___ Dataset extract

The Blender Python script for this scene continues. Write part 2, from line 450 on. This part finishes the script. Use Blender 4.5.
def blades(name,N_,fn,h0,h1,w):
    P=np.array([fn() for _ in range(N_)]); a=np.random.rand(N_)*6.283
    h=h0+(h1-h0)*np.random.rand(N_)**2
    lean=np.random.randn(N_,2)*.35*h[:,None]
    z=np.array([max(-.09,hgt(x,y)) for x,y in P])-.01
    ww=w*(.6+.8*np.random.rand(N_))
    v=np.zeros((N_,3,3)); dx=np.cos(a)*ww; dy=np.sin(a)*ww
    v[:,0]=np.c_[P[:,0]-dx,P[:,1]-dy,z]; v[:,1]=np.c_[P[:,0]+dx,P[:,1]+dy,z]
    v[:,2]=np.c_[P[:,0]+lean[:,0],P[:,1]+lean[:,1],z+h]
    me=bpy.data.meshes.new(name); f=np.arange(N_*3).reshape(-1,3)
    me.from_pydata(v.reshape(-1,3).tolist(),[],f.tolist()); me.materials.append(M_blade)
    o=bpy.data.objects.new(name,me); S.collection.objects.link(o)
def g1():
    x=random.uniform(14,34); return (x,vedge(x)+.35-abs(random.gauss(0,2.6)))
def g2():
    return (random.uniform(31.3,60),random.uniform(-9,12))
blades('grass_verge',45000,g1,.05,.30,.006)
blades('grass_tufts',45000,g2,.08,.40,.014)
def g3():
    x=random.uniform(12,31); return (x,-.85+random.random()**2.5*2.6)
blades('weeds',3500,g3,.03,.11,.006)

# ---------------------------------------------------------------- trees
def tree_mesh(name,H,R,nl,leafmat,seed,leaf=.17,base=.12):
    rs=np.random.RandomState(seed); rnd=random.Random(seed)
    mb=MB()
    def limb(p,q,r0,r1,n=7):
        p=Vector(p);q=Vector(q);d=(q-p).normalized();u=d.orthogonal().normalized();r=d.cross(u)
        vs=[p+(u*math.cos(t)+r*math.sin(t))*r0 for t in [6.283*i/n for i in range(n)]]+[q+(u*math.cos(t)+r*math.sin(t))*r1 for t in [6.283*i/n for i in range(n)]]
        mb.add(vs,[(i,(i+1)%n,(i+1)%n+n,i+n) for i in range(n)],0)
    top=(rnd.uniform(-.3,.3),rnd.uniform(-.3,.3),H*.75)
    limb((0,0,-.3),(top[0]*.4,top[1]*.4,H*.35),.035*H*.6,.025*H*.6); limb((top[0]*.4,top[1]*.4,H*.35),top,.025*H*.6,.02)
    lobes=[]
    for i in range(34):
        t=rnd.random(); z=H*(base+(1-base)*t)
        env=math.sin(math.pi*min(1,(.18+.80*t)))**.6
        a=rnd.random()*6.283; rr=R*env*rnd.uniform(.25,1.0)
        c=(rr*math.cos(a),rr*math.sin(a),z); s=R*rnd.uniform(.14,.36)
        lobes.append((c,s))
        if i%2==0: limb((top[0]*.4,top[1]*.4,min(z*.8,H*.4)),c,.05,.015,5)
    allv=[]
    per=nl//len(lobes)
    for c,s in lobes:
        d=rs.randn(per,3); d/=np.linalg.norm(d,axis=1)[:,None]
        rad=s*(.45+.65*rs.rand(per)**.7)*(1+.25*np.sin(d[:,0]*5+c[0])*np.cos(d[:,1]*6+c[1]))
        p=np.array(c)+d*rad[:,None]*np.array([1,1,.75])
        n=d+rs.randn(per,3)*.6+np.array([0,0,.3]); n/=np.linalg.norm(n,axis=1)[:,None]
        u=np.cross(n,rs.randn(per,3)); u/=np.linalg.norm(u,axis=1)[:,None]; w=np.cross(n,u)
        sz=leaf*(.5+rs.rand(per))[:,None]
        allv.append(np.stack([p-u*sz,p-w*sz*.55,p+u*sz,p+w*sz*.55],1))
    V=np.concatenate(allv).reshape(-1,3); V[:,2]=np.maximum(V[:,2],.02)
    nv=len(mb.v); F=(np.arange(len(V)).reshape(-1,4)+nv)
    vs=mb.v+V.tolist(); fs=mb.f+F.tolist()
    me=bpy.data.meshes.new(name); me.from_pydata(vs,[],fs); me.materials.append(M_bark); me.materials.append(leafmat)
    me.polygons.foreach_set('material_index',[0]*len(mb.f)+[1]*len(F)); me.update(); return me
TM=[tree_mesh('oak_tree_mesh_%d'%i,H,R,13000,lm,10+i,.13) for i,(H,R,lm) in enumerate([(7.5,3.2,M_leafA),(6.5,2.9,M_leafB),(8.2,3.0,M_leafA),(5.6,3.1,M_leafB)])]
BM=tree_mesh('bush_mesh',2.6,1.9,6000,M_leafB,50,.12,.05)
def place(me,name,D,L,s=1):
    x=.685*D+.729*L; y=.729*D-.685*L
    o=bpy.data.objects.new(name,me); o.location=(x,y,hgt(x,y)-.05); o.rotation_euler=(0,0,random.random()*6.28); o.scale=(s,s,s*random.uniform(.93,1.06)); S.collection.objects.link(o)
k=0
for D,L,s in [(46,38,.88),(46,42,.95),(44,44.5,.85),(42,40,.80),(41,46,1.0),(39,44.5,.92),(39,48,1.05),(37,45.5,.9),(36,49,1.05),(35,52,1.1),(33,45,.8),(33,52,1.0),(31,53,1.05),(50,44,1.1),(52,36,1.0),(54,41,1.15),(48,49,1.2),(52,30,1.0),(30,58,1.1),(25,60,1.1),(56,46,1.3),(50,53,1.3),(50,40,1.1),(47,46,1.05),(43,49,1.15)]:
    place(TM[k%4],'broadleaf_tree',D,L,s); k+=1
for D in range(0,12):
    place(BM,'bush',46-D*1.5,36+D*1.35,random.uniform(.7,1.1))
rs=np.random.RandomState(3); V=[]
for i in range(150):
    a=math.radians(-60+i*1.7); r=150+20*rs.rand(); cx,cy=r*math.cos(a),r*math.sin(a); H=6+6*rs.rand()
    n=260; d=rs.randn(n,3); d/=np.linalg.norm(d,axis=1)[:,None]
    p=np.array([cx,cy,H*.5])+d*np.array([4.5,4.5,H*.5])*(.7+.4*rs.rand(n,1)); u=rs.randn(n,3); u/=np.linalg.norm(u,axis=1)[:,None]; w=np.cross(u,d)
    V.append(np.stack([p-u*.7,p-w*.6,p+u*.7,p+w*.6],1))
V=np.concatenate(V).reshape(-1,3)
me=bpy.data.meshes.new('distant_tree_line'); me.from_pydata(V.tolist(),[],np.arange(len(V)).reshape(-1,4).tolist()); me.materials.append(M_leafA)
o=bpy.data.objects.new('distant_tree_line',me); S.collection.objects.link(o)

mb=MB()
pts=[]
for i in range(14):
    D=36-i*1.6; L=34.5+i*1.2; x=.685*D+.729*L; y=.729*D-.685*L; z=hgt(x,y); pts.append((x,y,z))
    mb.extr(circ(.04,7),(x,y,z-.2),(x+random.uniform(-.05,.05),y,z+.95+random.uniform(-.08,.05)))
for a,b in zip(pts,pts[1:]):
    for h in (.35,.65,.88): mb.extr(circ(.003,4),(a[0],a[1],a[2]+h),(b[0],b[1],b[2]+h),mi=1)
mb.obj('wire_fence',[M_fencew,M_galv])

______

▸ **What needs to be done**
What are the exact lines from the beginning of the material through the line containing "blades('weeds',3500,g3,.03,.11,.006)"? Write out those lines alone.

▸ **Answer to this task**
The Blender Python script for this scene continues. Write part 2, from line 450 on. This part finishes the script. Use Blender 4.5.
def blades(name,N_,fn,h0,h1,w):
    P=np.array([fn() for _ in range(N_)]); a=np.random.rand(N_)*6.283
    h=h0+(h1-h0)*np.random.rand(N_)**2
    lean=np.random.randn(N_,2)*.35*h[:,None]
    z=np.array([max(-.09,hgt(x,y)) for x,y in P])-.01
    ww=w*(.6+.8*np.random.rand(N_))
    v=np.zeros((N_,3,3)); dx=np.cos(a)*ww; dy=np.sin(a)*ww
    v[:,0]=np.c_[P[:,0]-dx,P[:,1]-dy,z]; v[:,1]=np.c_[P[:,0]+dx,P[:,1]+dy,z]
    v[:,2]=np.c_[P[:,0]+lean[:,0],P[:,1]+lean[:,1],z+h]
    me=bpy.data.meshes.new(name); f=np.arange(N_*3).reshape(-1,3)
    me.from_pydata(v.reshape(-1,3).tolist(),[],f.tolist()); me.materials.append(M_blade)
    o=bpy.data.objects.new(name,me); S.collection.objects.link(o)
def g1():
    x=random.uniform(14,34); return (x,vedge(x)+.35-abs(random.gauss(0,2.6)))
def g2():
    return (random.uniform(31.3,60),random.uniform(-9,12))
blades('grass_verge',45000,g1,.05,.30,.006)
blades('grass_tufts',45000,g2,.08,.40,.014)
def g3():
    x=random.uniform(12,31); return (x,-.85+random.random()**2.5*2.6)
blades('weeds',3500,g3,.03,.11,.006)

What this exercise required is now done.